### Challenge
Starting with the first line and ending with the line that holds "f.ax[2][None, None, :])", repeat the material exactly.

### Provided material
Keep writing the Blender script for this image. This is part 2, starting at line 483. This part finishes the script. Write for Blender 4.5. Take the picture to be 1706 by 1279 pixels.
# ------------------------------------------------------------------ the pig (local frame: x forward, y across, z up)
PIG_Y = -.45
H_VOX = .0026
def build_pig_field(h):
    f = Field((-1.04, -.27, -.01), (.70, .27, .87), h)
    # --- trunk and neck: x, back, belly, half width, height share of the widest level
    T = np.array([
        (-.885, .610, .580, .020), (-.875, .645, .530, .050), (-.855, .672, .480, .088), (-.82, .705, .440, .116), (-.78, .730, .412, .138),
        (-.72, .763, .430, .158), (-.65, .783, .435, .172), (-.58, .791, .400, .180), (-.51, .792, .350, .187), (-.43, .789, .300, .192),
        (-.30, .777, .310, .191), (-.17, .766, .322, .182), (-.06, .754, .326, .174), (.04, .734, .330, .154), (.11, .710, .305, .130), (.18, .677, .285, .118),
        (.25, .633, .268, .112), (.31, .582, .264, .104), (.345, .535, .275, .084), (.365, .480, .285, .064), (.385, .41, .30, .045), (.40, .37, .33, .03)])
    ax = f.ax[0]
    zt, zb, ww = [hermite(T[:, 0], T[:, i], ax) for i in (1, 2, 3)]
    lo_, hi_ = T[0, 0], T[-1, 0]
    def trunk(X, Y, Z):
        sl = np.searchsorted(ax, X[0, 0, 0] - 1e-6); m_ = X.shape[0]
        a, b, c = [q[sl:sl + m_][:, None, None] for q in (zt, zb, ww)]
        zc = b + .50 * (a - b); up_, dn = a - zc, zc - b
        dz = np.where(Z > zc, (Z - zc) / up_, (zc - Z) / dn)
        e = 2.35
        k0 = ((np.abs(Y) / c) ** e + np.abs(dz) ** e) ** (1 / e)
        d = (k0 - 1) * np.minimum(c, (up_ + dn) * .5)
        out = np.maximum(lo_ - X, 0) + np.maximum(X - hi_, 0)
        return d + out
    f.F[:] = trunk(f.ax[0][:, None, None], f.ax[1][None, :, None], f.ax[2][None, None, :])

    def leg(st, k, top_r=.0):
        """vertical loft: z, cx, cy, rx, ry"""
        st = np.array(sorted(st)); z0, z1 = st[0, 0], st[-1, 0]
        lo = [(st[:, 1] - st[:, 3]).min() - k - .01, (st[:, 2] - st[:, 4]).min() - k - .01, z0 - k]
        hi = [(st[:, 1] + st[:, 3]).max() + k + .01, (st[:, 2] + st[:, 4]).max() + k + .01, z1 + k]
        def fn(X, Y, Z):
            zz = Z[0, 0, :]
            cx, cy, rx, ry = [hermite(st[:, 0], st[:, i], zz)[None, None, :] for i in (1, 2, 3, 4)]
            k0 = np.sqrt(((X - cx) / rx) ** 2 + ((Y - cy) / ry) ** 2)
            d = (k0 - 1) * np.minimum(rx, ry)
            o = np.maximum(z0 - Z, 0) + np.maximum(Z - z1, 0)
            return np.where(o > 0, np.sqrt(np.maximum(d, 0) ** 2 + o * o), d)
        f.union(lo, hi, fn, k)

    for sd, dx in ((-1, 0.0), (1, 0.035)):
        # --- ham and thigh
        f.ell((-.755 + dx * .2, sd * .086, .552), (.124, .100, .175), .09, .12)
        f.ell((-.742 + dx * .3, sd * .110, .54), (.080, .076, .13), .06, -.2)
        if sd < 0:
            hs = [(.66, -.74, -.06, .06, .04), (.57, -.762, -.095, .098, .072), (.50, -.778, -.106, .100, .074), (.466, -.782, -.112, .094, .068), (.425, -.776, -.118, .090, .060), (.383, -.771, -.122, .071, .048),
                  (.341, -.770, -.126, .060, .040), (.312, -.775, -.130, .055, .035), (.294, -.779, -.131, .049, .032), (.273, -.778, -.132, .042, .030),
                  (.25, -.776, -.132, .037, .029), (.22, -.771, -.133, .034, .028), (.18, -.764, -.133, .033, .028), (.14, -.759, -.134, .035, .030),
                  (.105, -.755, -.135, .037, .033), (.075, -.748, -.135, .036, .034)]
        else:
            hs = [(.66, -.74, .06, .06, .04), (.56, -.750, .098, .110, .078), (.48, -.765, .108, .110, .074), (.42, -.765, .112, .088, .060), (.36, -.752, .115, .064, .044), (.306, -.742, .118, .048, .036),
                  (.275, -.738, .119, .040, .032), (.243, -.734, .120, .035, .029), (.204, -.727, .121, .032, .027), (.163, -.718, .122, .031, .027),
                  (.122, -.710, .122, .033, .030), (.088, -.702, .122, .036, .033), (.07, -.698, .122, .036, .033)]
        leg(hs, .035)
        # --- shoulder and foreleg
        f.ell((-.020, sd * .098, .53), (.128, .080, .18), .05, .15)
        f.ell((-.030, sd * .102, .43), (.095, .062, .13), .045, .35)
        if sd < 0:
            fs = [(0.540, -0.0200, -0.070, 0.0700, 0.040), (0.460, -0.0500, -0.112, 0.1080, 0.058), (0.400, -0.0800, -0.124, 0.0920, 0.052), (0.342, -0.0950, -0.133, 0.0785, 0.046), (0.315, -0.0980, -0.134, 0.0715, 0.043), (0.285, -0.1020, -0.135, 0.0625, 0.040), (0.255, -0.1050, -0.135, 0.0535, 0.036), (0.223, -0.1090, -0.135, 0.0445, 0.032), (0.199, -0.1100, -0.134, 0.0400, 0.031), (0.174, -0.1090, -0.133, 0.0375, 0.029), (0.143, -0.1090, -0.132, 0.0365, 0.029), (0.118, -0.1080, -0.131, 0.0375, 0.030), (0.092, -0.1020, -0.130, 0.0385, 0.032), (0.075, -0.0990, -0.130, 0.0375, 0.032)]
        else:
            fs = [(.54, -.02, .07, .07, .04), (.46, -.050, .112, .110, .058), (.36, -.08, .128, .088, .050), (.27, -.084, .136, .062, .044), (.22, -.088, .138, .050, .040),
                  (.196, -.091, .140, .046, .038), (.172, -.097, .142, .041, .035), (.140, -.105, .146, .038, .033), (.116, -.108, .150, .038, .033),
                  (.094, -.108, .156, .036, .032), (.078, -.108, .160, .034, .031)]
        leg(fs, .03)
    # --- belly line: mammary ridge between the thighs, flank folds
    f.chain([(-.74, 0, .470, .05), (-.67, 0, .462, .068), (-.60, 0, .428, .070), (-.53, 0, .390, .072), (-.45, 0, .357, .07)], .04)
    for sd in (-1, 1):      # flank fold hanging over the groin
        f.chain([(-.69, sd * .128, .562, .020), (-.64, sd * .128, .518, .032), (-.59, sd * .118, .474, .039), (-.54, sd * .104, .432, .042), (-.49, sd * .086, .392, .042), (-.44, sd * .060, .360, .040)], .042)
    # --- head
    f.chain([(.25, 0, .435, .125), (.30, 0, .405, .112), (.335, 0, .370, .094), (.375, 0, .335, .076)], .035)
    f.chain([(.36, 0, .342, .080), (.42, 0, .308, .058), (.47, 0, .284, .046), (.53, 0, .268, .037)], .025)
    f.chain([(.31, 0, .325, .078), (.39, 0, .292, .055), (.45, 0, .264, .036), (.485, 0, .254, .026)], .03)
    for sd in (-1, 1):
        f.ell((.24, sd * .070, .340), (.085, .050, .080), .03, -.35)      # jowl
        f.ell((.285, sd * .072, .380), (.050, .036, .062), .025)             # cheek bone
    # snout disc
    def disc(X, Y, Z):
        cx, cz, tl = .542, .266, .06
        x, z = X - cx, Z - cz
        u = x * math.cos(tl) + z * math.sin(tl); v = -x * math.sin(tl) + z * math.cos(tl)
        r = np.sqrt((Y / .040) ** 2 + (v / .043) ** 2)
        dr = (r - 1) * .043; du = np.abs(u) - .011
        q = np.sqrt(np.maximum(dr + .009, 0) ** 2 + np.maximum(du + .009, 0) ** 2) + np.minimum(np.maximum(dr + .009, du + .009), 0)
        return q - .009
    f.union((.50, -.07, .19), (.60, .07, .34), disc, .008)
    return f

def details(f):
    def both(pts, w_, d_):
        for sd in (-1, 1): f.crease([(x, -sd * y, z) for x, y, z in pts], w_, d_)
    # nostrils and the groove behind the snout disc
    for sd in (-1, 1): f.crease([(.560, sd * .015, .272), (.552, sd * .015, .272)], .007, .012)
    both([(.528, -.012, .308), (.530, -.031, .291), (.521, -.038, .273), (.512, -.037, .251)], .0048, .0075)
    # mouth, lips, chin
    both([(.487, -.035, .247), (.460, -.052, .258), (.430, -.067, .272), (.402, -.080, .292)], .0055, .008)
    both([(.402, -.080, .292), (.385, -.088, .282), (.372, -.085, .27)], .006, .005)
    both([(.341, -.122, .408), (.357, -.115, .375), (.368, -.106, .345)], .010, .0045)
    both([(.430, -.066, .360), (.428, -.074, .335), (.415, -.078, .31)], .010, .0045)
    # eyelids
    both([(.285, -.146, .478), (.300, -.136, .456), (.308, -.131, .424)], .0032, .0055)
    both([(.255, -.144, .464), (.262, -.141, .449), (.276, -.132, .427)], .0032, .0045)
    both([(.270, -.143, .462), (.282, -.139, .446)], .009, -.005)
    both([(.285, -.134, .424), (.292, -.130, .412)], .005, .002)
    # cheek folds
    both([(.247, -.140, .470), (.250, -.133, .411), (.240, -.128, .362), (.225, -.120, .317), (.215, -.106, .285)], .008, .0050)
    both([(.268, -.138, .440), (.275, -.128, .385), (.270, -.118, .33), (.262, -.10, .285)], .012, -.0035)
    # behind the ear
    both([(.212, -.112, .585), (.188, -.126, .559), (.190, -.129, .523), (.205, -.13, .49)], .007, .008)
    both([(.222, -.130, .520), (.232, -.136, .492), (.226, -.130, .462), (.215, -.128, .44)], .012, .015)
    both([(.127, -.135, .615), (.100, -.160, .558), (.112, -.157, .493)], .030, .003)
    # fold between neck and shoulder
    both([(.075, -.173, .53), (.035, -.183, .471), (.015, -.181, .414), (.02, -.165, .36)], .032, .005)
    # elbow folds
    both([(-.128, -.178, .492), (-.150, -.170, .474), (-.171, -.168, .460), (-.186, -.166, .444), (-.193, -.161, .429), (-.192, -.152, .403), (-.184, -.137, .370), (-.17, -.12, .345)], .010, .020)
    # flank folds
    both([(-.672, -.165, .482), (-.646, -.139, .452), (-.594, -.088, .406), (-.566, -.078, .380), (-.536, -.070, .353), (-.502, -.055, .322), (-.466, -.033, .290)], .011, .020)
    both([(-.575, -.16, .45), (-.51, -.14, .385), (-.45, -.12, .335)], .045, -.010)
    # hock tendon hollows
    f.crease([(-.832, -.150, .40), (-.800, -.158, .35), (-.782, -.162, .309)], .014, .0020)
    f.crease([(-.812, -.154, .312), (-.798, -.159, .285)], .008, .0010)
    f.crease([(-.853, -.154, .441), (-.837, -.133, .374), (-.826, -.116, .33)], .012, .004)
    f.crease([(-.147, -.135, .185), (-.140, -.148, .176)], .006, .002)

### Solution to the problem
Keep writing the Blender script for this image. This is part 2, starting at line 483. This part finishes the script. Write for Blender 4.5. Take the picture to be 1706 by 1279 pixels.
# ------------------------------------------------------------------ the pig (local frame: x forward, y across, z up)
PIG_Y = -.45
H_VOX = .0026
def build_pig_field(h):
    f = Field((-1.04, -.27, -.01), (.70, .27, .87), h)
    # --- trunk and neck: x, back, belly, half width, height share of the widest level
    T = np.array([
        (-.885, .610, .580, .020), (-.875, .645, .530, .050), (-.855, .672, .480, .088), (-.82, .705, .440, .116), (-.78, .730, .412, .138),
        (-.72, .763, .430, .158), (-.65, .783, .435, .172), (-.58, .791, .400, .180), (-.51, .792, .350, .187), (-.43, .789, .300, .192),
        (-.30, .777, .310, .191), (-.17, .766, .322, .182), (-.06, .754, .326, .174), (.04, .734, .330, .154), (.11, .710, .305, .130), (.18, .677, .285, .118),
        (.25, .633, .268, .112), (.31, .582, .264, .104), (.345, .535, .275, .084), (.365, .480, .285, .064), (.385, .41, .30, .045), (.40, .37, .33, .03)])
    ax = f.ax[0]
    zt, zb, ww = [hermite(T[:, 0], T[:, i], ax) for i in (1, 2, 3)]
    lo_, hi_ = T[0, 0], T[-1, 0]
    def trunk(X, Y, Z):
        sl = np.searchsorted(ax, X[0, 0, 0] - 1e-6); m_ = X.shape[0]
        a, b, c = [q[sl:sl + m_][:, None, None] for q in (zt, zb, ww)]
        zc = b + .50 * (a - b); up_, dn = a - zc, zc - b
        dz = np.where(Z > zc, (Z - zc) / up_, (zc - Z) / dn)
        e = 2.35
        k0 = ((np.abs(Y) / c) ** e + np.abs(dz) ** e) ** (1 / e)
        d = (k0 - 1) * np.minimum(c, (up_ + dn) * .5)
        out = np.maximum(lo_ - X, 0) + np.maximum(X - hi_, 0)
        return d + out
    f.F[:] = trunk(f.ax[0][:, None, None], f.ax[1][None, :, None], f.ax[2][None, None, :])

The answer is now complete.